Business

Local grocer Harbor Greens holding its own despite being surrounded by big names

Imagine you own two small grocery stores, well positioned in University Place and Gig Harbor.

Your emphasis is on fresh and local, appealing to those looking for just the right cut of meat, great produce or new IPA.

Then Whole Foods decides to open its only store in the South Sound near your University Place outlet in 2015.

Good thing your Gig Harbor store was its own island of fresh, local honeycrisp apples and specialty Greek yogurts.

That is, until 2016.

That’s when Kroger decided to introduce its only Main & Vine concept grocery store in the nation, within walking distance of your store.

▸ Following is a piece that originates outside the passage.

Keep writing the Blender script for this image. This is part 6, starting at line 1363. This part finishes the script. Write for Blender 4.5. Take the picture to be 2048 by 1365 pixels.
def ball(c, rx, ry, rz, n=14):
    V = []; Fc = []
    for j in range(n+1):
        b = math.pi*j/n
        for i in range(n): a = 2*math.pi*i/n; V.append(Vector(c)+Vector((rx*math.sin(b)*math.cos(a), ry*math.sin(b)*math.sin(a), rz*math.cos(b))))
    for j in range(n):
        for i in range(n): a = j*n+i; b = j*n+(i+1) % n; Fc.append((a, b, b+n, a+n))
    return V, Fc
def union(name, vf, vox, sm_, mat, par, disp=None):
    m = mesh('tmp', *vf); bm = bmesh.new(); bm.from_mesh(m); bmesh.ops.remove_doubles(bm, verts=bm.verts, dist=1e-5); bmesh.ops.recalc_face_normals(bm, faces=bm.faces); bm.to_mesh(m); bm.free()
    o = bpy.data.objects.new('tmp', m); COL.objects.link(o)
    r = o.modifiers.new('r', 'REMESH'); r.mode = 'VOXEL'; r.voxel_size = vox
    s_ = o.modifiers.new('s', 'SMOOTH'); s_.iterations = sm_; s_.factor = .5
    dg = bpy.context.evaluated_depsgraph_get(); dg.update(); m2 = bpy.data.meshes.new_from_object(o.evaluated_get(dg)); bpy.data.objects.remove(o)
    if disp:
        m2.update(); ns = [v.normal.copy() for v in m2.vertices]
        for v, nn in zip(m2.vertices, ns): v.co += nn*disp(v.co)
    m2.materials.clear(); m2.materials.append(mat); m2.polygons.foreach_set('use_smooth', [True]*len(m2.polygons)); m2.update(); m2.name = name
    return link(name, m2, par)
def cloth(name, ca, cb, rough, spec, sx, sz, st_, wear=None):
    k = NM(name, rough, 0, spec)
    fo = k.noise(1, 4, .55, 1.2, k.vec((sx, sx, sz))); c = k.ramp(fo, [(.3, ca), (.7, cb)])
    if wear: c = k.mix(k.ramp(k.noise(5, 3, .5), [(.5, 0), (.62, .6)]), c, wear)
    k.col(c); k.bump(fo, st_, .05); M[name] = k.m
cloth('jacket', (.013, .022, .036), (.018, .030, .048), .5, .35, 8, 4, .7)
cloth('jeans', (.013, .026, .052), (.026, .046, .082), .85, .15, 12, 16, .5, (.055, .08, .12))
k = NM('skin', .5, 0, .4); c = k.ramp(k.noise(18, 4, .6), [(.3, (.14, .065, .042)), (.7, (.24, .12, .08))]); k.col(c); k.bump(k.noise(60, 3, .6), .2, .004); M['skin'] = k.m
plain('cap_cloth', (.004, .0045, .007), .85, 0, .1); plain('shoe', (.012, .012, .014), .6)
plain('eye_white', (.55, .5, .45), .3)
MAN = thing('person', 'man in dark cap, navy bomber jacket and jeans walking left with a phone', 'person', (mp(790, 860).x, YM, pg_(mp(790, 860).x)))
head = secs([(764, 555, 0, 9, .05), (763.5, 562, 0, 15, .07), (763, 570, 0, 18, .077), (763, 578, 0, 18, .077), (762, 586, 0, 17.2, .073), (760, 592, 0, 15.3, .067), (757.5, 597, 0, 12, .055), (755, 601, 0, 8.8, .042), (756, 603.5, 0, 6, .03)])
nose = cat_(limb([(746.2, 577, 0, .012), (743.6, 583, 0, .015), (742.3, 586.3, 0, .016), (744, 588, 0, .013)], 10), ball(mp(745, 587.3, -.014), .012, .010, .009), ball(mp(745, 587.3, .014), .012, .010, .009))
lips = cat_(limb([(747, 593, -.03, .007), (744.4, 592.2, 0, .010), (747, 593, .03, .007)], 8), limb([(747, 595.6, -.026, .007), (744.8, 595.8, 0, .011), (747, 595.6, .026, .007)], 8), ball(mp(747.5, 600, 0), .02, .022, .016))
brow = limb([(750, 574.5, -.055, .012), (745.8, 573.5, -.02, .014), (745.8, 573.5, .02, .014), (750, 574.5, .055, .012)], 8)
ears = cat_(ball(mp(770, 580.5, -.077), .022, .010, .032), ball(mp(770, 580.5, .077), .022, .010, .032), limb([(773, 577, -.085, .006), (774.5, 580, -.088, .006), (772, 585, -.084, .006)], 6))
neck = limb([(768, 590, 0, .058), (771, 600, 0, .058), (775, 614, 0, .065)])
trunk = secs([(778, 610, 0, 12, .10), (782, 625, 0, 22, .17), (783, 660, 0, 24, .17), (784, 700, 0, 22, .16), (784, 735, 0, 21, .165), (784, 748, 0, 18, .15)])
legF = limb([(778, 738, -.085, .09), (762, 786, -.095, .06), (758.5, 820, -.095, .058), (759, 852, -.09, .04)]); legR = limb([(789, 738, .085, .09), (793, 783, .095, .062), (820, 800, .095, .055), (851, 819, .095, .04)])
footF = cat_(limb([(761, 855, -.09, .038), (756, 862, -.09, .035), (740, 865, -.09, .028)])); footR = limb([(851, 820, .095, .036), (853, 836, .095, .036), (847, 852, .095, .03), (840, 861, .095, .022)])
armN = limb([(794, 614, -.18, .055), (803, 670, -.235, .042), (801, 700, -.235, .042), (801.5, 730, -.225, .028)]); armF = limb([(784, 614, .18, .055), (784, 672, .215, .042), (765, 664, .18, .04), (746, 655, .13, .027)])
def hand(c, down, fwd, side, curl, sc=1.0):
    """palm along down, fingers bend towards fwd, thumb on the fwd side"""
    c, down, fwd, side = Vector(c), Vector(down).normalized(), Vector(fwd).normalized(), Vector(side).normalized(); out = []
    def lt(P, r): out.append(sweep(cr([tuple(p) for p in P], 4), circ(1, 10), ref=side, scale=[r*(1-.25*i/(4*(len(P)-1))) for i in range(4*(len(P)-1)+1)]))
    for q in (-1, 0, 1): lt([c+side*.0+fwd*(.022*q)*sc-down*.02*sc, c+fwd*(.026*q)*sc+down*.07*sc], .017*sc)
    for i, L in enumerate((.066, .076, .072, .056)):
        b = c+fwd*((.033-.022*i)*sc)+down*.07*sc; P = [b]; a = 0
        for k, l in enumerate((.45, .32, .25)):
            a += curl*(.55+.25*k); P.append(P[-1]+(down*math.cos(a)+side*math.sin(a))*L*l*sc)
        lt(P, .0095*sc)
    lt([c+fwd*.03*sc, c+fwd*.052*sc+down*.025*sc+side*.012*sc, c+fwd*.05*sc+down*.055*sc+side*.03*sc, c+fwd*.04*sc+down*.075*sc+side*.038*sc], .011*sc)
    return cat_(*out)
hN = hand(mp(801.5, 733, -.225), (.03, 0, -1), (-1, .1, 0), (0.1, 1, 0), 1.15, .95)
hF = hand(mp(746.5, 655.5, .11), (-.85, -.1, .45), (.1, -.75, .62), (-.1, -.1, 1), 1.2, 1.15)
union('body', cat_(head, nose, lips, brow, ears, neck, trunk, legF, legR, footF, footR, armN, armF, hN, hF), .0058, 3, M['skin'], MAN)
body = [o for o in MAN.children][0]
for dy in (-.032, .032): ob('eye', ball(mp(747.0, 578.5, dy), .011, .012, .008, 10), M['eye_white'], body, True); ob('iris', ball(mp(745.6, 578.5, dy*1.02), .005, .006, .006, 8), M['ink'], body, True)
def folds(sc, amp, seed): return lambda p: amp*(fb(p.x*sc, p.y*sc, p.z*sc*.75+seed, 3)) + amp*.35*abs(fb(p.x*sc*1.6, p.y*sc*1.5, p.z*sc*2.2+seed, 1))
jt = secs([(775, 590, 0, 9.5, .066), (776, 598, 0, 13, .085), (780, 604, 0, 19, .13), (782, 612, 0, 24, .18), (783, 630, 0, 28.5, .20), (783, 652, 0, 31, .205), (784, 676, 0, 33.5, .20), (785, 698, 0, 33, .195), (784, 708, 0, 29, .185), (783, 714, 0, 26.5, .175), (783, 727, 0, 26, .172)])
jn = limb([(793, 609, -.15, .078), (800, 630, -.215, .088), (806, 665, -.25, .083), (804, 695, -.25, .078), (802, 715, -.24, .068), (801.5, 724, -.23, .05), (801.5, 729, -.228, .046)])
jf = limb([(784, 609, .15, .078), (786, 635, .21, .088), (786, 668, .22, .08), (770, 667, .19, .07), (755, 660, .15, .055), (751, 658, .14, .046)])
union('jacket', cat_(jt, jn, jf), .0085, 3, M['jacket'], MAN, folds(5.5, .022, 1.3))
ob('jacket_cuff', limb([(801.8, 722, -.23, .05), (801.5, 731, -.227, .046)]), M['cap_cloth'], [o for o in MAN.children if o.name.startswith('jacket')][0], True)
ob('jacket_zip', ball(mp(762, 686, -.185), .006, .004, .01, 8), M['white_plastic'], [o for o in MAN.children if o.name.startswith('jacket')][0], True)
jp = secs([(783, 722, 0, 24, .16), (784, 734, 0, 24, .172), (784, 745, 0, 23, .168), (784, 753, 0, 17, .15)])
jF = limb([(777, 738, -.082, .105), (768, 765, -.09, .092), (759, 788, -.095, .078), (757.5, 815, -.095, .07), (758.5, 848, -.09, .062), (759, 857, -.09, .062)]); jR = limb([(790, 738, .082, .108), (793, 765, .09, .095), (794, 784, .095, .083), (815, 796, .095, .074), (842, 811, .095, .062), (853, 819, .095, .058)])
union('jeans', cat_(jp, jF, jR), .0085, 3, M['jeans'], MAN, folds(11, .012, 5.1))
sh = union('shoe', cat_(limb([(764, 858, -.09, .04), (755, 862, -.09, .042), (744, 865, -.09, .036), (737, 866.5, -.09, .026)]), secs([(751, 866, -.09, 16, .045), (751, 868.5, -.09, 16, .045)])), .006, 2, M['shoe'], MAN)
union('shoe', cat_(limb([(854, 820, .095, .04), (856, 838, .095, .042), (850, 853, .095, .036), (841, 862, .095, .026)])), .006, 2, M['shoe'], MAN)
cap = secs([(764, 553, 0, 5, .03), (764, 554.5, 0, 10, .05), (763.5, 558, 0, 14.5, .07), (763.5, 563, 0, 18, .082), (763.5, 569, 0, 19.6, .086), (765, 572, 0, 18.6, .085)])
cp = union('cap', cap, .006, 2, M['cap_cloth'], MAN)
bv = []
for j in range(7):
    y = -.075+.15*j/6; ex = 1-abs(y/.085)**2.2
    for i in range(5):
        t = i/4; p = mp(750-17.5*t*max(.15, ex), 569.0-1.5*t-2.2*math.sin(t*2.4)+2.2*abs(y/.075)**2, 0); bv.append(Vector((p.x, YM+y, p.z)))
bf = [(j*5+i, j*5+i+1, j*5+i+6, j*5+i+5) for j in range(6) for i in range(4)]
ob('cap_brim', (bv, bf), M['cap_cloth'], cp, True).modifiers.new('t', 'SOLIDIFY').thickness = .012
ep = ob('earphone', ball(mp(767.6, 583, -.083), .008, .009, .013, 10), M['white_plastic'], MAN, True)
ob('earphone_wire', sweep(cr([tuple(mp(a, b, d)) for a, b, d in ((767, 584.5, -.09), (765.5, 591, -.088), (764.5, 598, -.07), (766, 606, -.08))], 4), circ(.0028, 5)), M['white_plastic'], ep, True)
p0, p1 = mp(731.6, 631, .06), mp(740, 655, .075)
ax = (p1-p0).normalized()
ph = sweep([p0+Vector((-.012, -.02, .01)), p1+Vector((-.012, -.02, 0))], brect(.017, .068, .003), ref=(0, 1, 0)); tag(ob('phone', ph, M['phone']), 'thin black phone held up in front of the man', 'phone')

Kroger will see your fancy yogurt and raise you an in-store farmer’s market.

Welcome to Chad Roy’s world. He and Scott Teodoro own Harbor Greens.

Both of their stores are just under 11,000 square feet. (The median U.S. supermarket is 42,800 square feet.) The University Place site at 2620 Bridgeport Way W. opened in 2013. The Gig Harbor store at 5225 Olympic Drive just marked its 10th anniversary.

“I’ve been in grocery for 24 years,” Roy, 41 recalled in a recent phone interview with The News Tribune. “Scott (39) and I were best friends, and it all started over a ping-pong game. A lot of talk and then we said let’s do it.”

“I started in the grocery business in 1993 in Lakewood at H & L produce,” he said. “I always loved the change of seasons in this business, so I quit college and I went on to manage Tacoma Boys for 10 years more before opening my own.”

Then, when Whole Foods, then Main & Vine and Fred Meyer started moving in on the partners’ territory, “It was just like, ‘Wow. That’s an interesting turn of events,’ ” Roy said.

“It hurt us in the beginning,” he noted. “Any new store coming will hurt. ... Everyone wants to go see the new shiny place. But if you continue to do what you do right, people come back.”

His store aims to be an experience for customers.

“Our UP store has a brand new tap room with lots of craft beer,” he said. “You can drink right there while you order a hot and ready pizza or take a growler to go.”

Its array of prepared food items has grown.

“It used to be a lot of fresh produce and we still do our part but not what it was 10 or 12 years ago,” Roy said. “... now it’s cut or chopped items rather than straight-up fruit so much, although we still sell a lot of that.

“Our entire pizza program is new. We have $9.99 gourmet pizzas now and gigantic Bavarian pretzels with dipping sauces to go with the cold beer or wine of your choice.”

But the digital revolution is upending the grocery scene, as much as “experiential” stores such as Harbor Greens, in driving consumers’ buying decisions.

Efrain Rosario, chief customer officer with Retale, a mobile app for store circulars, sees a path forward for traditional grocers to compete with entities such as Amazon.

 ‘Old school’ grocers, or incumbents, can ride the wave of their lives by starting to think digital, embracing mobile and investing in web and app capabilities to engage shoppers across the entire shopper journey and drive them into their stores,” he wrote an opinion piece published in August on the FoodDive grocery industry monitoring website.

Harbor Greens is active on Facebook and on its website in promoting sales and events at both stores.

A recent Facebook post noted that “now we have over 100 grocery items every month that go on sale for the best price anywhere. ... Look for the monthly sale tags throughout the stores.”

As for home grocery delivery, that’s a wait-and-see issue for Roy.

“You may have a market share who wants that but I don’t think it’s here yet,” he said.

Roy sees Tacoma shoppers as having a little more time to come in and browse as opposed to online grocery cart filling.

“If you live in Seattle as a two-income family, something like a Whole Foods completely prepared meal goes over well,” he said. “I don’t think we’re caught up with that. People still enjoy cooking and barbecuing here.

“I think people still want to compare fresh lettuce versus some dinky thing that’s been sitting in a warehouse.”

Industry observers tend to agree.

“Depending on their financial circumstances, locals of the Seattle area have access to local vegetables delivery subscriptions, pre-made meal subscriptions, and third-party companies who will deliver goods to their front door,” Larry Costich and Cecilia Jeong, wrote in a recent piece for Schwabe Williamson & Wyatt law firm analyzing the Amazon/Whole Foods’ effect.

“The idea of a drive-through grocery store is not far off.”

In the Tacoma area, the cycle continues for revamping brick-and-mortar grocers for enhanced shoppers’ experience and modernization.

The new 60,000-plus-square-foot Fred Meyer in Gig Harbor, still awaiting its opening as traffic mitigation work continues, will be Harbor Greens’ newest neighbor.

There’s still room in the neighborhood for both, Roy thinks.

“I think Gig Harbor is unique in that they want to support small, locally owned businesses,” he said. “I think we can compete when it comes to produce, deli and meat, but I don’t think we’ll be selling a lot of toilet paper.”